Somit gibt es zum Thema Praktika erstmals im Rahmen des Sondermoduls der Arbeitskräfteerhebung der Statistik Austria vom Frühjahr 2009 mit dem Titel „Eintritt junger Menschen in den Arbeitsmarkt“, publiziert 11/2010, einen etwas umfassenderen Überblick:
http://www.statistik.at/web_de/services/publikationen/3/index.html?id=3&listid=3&detail=597
Demnach haben von den in Österreich wohnhaften 1,353 Mio. 15- bis 34-jährigen Personen, die nicht mehr in Ausbildung sind, 65.000 ein Praktikum nach dem Ausbildungsende absolviert. Dies entspricht einem Anteil von rund 5%.
Praktika nach der Ausbildung werden häufiger von Frauen (38.700) als von Männern (26.600) gemacht und sind auf Personen mit höheren Bildungsabschlüssen konzentriert.
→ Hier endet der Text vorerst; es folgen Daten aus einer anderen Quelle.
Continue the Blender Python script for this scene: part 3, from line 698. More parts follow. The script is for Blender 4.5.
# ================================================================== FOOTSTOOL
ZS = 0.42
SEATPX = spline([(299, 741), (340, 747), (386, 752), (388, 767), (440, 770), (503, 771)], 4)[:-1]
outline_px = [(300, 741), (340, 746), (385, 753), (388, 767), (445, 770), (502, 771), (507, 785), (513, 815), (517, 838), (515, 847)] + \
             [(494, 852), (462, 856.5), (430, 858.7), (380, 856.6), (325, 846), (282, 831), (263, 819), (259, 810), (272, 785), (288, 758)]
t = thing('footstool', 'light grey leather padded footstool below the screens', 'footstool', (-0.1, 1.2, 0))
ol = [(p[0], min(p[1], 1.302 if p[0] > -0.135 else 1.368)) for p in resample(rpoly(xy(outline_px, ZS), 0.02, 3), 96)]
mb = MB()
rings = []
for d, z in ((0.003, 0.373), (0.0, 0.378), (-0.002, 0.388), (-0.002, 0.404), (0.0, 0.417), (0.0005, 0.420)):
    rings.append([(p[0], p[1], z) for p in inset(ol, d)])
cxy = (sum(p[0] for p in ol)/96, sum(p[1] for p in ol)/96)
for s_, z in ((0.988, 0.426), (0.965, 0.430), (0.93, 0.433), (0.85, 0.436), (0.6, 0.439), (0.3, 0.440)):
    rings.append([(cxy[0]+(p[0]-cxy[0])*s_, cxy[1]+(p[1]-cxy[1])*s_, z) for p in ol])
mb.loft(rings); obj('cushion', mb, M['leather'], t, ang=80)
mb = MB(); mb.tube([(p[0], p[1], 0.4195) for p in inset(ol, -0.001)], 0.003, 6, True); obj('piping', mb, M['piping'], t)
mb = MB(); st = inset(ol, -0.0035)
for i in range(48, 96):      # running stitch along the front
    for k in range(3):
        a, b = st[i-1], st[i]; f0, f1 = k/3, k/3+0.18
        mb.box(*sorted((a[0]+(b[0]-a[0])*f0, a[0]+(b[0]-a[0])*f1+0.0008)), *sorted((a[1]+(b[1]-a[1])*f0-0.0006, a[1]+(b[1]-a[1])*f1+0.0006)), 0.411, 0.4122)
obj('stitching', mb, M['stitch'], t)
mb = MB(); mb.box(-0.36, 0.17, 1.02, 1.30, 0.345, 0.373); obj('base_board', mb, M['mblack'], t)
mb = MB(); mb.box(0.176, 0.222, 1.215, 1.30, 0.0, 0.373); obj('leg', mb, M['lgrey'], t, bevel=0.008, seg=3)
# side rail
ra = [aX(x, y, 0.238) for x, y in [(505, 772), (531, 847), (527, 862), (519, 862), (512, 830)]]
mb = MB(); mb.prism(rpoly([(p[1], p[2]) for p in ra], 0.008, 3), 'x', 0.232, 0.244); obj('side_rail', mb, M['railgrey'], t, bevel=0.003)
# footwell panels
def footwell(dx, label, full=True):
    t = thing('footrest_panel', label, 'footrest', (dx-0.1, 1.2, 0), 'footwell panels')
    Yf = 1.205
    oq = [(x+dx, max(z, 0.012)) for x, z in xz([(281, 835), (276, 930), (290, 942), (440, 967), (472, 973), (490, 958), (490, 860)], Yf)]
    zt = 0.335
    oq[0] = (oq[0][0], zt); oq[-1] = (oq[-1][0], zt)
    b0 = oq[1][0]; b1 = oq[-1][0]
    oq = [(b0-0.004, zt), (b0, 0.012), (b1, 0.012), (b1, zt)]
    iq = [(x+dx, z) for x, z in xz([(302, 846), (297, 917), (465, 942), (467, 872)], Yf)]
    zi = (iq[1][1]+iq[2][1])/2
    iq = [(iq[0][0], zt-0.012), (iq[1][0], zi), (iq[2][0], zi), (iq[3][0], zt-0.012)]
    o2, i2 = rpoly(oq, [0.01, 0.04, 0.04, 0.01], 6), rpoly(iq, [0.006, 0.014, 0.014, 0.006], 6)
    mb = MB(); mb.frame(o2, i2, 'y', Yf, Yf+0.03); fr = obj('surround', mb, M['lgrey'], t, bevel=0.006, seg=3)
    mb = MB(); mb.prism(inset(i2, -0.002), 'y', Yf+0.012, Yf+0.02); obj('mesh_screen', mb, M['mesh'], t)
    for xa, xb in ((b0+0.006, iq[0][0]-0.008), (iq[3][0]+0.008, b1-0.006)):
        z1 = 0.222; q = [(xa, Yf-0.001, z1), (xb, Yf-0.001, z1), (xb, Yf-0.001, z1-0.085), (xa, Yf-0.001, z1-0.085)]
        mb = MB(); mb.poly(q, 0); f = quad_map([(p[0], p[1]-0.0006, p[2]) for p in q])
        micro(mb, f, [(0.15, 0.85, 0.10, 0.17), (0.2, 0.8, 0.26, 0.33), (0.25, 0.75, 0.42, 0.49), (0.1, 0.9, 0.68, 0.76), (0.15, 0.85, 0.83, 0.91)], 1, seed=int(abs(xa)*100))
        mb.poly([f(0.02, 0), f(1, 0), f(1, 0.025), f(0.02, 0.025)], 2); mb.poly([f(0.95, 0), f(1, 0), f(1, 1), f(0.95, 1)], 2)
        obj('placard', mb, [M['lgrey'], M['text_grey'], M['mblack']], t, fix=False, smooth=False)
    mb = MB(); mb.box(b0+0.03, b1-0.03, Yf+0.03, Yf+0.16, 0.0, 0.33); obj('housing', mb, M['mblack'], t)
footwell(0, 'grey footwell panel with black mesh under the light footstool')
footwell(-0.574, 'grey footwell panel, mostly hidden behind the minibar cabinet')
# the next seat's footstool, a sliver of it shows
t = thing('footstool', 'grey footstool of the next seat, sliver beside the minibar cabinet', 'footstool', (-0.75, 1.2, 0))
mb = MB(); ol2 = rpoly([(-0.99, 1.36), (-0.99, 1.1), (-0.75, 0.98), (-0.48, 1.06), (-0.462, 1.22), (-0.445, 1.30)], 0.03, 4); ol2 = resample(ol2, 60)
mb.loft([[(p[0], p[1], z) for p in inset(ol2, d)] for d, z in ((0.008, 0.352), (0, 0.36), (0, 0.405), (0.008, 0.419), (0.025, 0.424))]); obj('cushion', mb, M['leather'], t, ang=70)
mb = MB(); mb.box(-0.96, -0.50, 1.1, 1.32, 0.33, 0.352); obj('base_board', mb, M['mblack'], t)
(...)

Mehr als 40% der Praktikantinnen und Praktikanten haben zumindest eine höhere Schule abgeschlossen.
70% der Befragten gaben an, nur ein Praktikum absolviert zu haben, 13% machten drei oder mehr Praktika. 27% aller Praktika dauern nicht länger als 2 Monate, 47% bis zu 5 Monate; 11% haben eine Dauer von über 12 Monaten.